GHG Protocol Scope 2 Guidance
The GHG Protocol Scope 2 Guidance (2015) introduced the dual reporting requirement — location-based and market-based methods. Understanding both is essential for any company purchasing electricity, heat or steam.
The GHG Protocol Scope 2 Guidance (2015) introduced the dual reporting requirement — location-based and market-based methods. The location-based method uses average grid emission factors for the electricity network(s) used by the reporting company.
Location-based method
The location-based method uses average grid emission factors for the electricity network(s) used by the reporting company. It reflects the actual carbon content of the electricity consumed, regardless of contractual arrangements.
Emission factors come from national or regional grid operators, the IEA, or the European Environment Agency (for EU member states). These are published annually — always use the factors for the reporting year, not the current year.
Location-based Scope 2 cannot be reduced by purchasing GOOs or RECs. It reflects the physical reality of the grid you are connected to.

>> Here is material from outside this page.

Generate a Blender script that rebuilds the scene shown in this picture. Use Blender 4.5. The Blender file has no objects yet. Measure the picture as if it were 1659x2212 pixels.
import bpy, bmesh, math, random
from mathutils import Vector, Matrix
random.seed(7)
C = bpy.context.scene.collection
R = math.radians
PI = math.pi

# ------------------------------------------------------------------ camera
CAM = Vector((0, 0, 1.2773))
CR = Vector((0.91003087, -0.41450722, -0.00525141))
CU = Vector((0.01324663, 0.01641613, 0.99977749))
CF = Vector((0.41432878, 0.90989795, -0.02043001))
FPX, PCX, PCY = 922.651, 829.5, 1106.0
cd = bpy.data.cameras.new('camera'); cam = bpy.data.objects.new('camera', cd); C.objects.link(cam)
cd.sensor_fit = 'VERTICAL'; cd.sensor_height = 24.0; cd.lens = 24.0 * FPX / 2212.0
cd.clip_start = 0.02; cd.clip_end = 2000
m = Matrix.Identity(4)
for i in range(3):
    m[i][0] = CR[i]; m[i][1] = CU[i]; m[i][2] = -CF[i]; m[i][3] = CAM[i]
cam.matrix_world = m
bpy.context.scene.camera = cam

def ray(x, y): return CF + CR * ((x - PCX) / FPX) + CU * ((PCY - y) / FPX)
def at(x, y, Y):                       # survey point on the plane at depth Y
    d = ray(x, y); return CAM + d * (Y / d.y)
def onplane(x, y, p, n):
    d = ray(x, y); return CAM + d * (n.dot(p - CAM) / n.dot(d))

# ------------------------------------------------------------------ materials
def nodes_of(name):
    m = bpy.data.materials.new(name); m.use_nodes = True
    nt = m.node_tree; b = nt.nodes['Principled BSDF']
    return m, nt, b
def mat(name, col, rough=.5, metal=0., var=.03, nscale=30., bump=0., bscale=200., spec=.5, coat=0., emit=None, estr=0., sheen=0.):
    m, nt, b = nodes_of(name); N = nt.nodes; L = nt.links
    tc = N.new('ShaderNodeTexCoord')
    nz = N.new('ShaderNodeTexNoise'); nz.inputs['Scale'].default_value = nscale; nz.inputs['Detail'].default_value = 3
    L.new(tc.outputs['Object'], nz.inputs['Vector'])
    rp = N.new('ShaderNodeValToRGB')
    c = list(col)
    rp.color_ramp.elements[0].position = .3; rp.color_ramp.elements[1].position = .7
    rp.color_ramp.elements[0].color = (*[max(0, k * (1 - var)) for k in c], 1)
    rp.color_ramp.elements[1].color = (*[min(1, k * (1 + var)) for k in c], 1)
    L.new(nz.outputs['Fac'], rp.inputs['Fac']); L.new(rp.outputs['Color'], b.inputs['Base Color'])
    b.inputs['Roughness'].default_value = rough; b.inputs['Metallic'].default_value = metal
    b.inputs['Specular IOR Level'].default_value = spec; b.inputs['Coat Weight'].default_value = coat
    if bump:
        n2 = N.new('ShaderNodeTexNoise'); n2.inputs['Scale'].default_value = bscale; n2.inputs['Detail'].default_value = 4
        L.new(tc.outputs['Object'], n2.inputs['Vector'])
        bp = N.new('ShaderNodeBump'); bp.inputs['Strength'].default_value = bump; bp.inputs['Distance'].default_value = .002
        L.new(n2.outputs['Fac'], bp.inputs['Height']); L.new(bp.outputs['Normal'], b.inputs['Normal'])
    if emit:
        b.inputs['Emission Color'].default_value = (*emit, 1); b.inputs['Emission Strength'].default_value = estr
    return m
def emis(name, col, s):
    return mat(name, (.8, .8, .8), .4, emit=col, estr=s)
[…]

Market-based method and qualifying instruments
The market-based method uses emission factors from contractual instruments — specific supplier tariffs, PPAs, or renewable energy certificates (GOOs/RECs).
For an instrument to qualify under the GHG Protocol Scope 2 Guidance, it must meet five criteria: the emission factor must be delivered through a system that tracks instrument creation, transfer, and retirement; no double counting (the certificate cannot be used by more than one company); the instrument must represent the actual emissions rate of the generation; market boundaries (GOOs from one country cannot be used for operations in another); and vintage (the certificate should be from the same year as consumption).

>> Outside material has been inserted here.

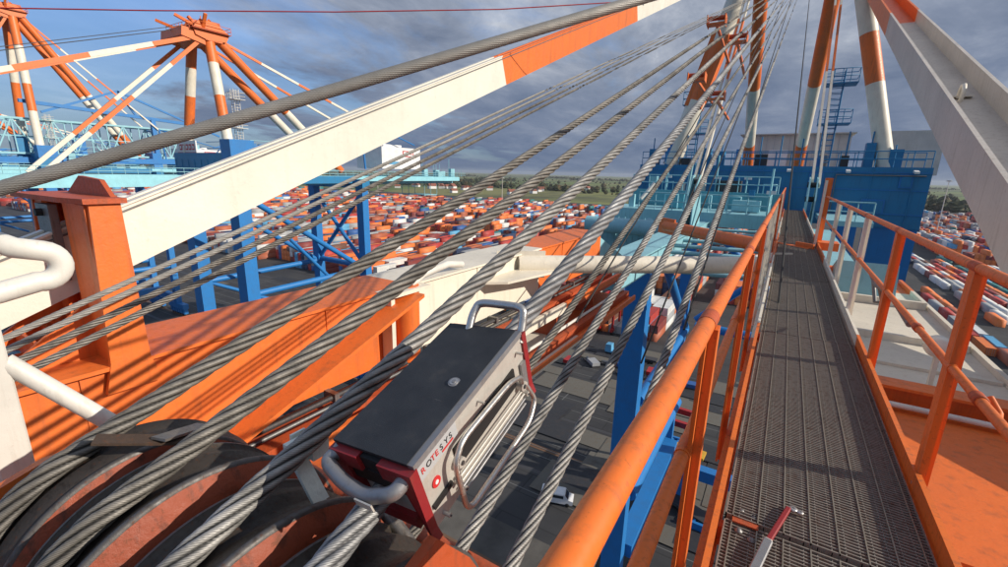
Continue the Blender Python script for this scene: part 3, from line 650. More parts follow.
for k, (r, m) in enumerate(((.034, 'alu_edge'), (.024, 'steel_bright'), (.012, 'alu_edge'))):
    n = 24; ring = [cen+(vv*cos(2*pi*j/n)+uu*sin(2*pi*j/n))*r*Ls+ww*(.001+.0012*k) for j in range(n)]; lo_ = [p-ww*.003 for p in ring]
    mb.add(ring+lo_, [tuple(range(n))]+[(j, (j+1) % n, n+(j+1) % n, n+j) for j in range(n)], m)
mb.build('cap', lid)
for u0, u1, lab in ((TU0-.05, TU0, 0), (TU1, TU1+.045, 1)):
    mb = MB(); tbox(mb, TV1-.09, TV1+.012, u0, u1, TW0-.03, TW1-.02, 'dark_red', -.06)
    tbox(mb, TV0-.0, TV0+.20, u0, u1, TW1-.11, TW1-.02, 'dark_red'); tbox(mb, TV0+.34, TV1-.09, u0, u1, TW1-.11, TW1-.02, 'dark_red')
    tbox(mb, TV0+.20, TV0+.34, u0+.02, u1, TW1-.11, TW1-.03, 'black_rubber'); tbox(mb, TV0, TV0+.09, u0, u1, TW0-.03, TW1-.11, 'dark_red', 0)
    tbox(mb, TV0+.09, TV1-.09, u0+.015, u1, TW1-.20, TW1-.11, 'black_rubber'); tbox(mb, TV0+.09, TV1-.14, u0+.02, u1, TW0, TW0+.08, 'dark_red'); mb.build('end_frame', T)
def tpath(mb, pts, r, mat, sub=5, n=14):
    """rounded path through control points"""
    P = [TQ(*p) for p in pts]; out_ = [P[0]]
    for i in range(1, len(P)-1):
        a = P[i]+(P[i-1]-P[i]).normalized()*min(.3*(P[i-1]-P[i]).length, .045*Ls*2); b = P[i]+(P[i+1]-P[i]).normalized()*min(.3*(P[i+1]-P[i]).length, .045*Ls*2)
        for k in range(sub+1):
            t = k/sub; out_.append(a*(1-t)**2+P[i]*2*t*(1-t)+b*t*t)
    out_.append(P[-1]); mb.path(out_, r*Ls, mat, n=n)
# end handles
mb = MB(); tpath(mb, [(TV0+.03, TU0-.01, TW1-.05), (TV0+.00, TU0-.09, TW1-.07), (TV0+.16, TU0-.135, TW1-.10), (TV1-.22, TU0-.145, TW1-.12), (TV1-.07, TU0-.11, TW1-.09), (TV1-.05, TU0-.01, TW1-.075)], .036, 'alu_edge'); 
tbox(mb, TV1-.25, TV1-.14, TU0-.186, TU0-.178, TW1-.14, TW1-.10, 'alu'); h1 = mb.build('handle', T); h1['label'] = 'thick worn grip handle at the near end'
mb = MB(); tpath(mb, [(TV0+.17, TU1-.02, TW1-.02), (TV0+.17, TU1+.06, TW1+.05), (TV0+.19, TU1+.14, TW1+.10), (TV1-.02, TU1+.14, TW1+.085), (TV1-.02, TU1+.08, TW1+.0), (TV1-.02, TU1-.0, TW1-.08)], .026, 'steel_bright'); mb.build('handle', T)['label'] = 'bent steel tube handle at the far end'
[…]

Many cheap GOO products from different countries or older vintages fail these quality criteria.
24/7 carbon-free energy matching
Traditional GOO/REC matching is annual — you purchase enough certificates to cover your annual electricity consumption. 24/7 CFE (Carbon-Free Energy) matching is an emerging approach where companies match each hour of consumption with a certificate from generation in the same hour and location.

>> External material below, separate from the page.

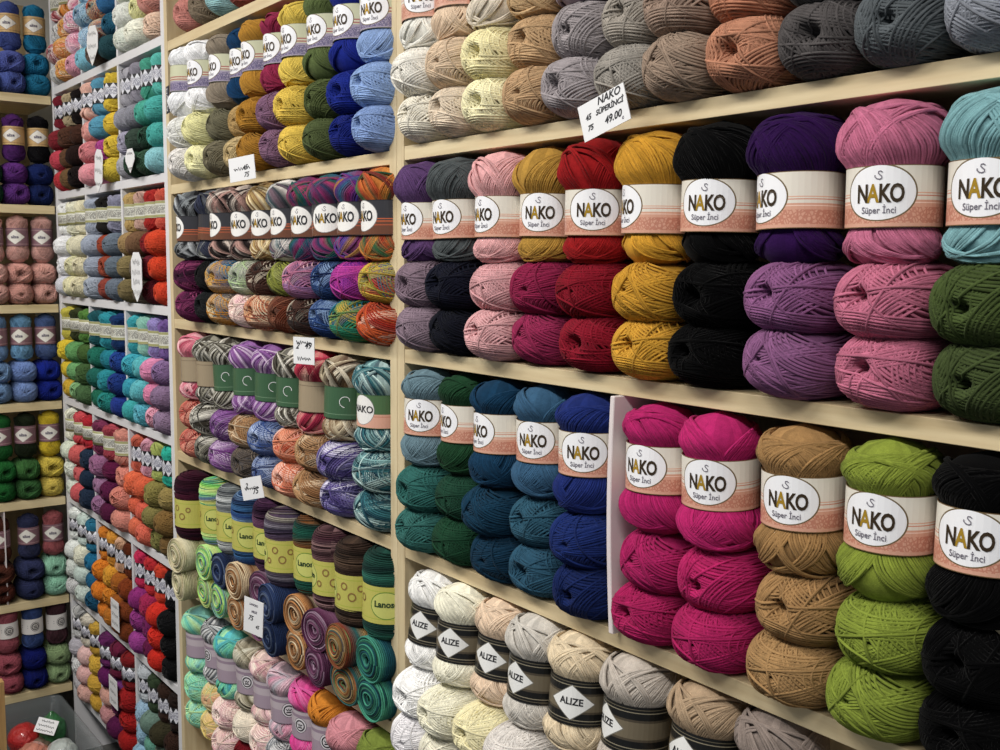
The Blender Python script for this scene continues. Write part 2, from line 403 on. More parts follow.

24/7 CFE is not currently required by GHG Protocol or ESRS, but is considered best practice by leading companies (Google, Microsoft, Apple). It provides a more accurate picture of actual carbon-free electricity consumption.
The GHG Protocol is updating its Scope 2 guidance — monitor for changes that may make temporal and geographic matching more formal requirements.
Frequently asked questions
Which method gives a lower Scope 2 figure?
Market-based typically gives lower Scope 2 if you purchase GOOs or have a clean energy PPA. Location-based reflects the grid average. In high-renewable countries (Norway, Iceland), location-based may actually be lower.
Can we buy GOOs from a neighbouring country?
Under current GHG Protocol guidance, geographic matching is recommended but not mandatory. However, ESRS E1-6 and increasing investor expectations are moving toward country-of-consumption matching. Cross-border GOOs are increasingly scrutinised.
Do electricity bills automatically include Scope 2 data?
Not usually. Energy invoices show consumption (kWh) but not the associated emission factor. You must apply the appropriate emission factor separately — either the grid average (location-based) or your supplier's product-specific factor (market-based).